Class-action suit filed against dog food manufacturer after 7 On Your ... - WJLA

Class-action suit filed against dog food manufacturer after 7 On Your ... - WJLA

Class action suit filed against dog food manufacturer after 7 On Your Side investigation. (ABC7)

More action today as a result of an ABC7 investigation that exposed the euthanasia drug, pentobarbital, in the national brand pet food, Gravy Train.

The class action lawsuit was filed in a US District Court in California against "Big Heart Brands," owned by Smucker’s and the maker of Gravy Train.

Big Heart Brands is also the maker of Meow Mix, Milk Bone, Kibbles’n Bits, 9 Lives, Natural Balance, Pup-Peroni, Gravy Train, Nature’s Recipe, Canine Carry Outs, Milo’s Kitchen, Alley Cat, Jerky Treats, Meaty Bone, Pounce and Snausages.

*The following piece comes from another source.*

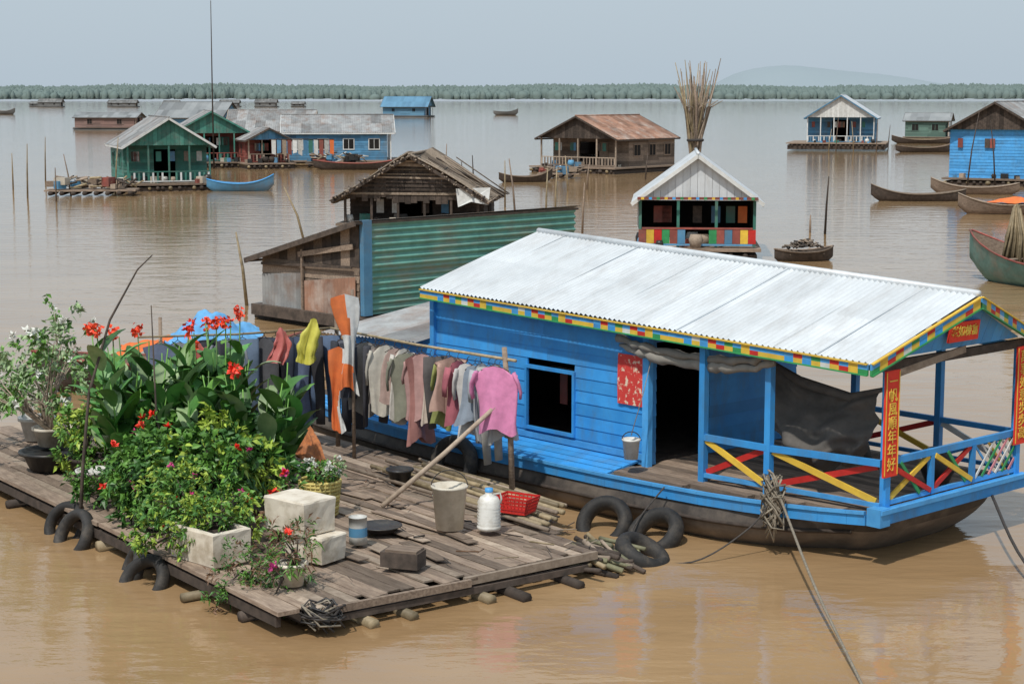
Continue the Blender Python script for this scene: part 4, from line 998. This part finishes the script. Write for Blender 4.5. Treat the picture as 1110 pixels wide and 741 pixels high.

The suit alleges the company "knowingly, recklessly and/or negligently is selling contaminated dog food containing pentobarbital, a substance largely used to euthanize animals."

As pointed out in our initial investigation, pentobarbital would never be used on animals intended for food, as that would be illegal.

So where is it coming from?

“It comes from euthanasia of animals using that euthanasia drug. If they say it doesn't come from dogs, cats and horses where does it come from? It doesn't come from outer space,” says Dr. Nicholas Dodman, Chief Scientific Officer for the Center for Canine Behavior Studies and Former Director of the Animal Behavior Program and Tufts University.

Also today, on the Gravy Train website, a new posting for consumers.

The company says no euthanized animals or pets are in their food per AAFCO standards.

Sounds official, but AAFCO is an industry association that is neither governmental, nor regulatory.

AAFCO has definitions for ingredients that consumers are not privy to, unless you buy its official book at a cost of $100 per year.

For example, in the AAFCO book under “Official Names and Definitions of Feed Ingredients,” meat and bone meal is defined as "the rendered product from mammal tissues." The question is what mammals and from where did they come?

AAFCO defines “adulterated ingredients” via standards in the Federal Food Drug and Cosmetics Act – which is in part, “an animal which has died otherwise than by slaughter.” But that Act is goes willfully unenforced by the FDA, by the agency’s own admission in its Compliance Policy.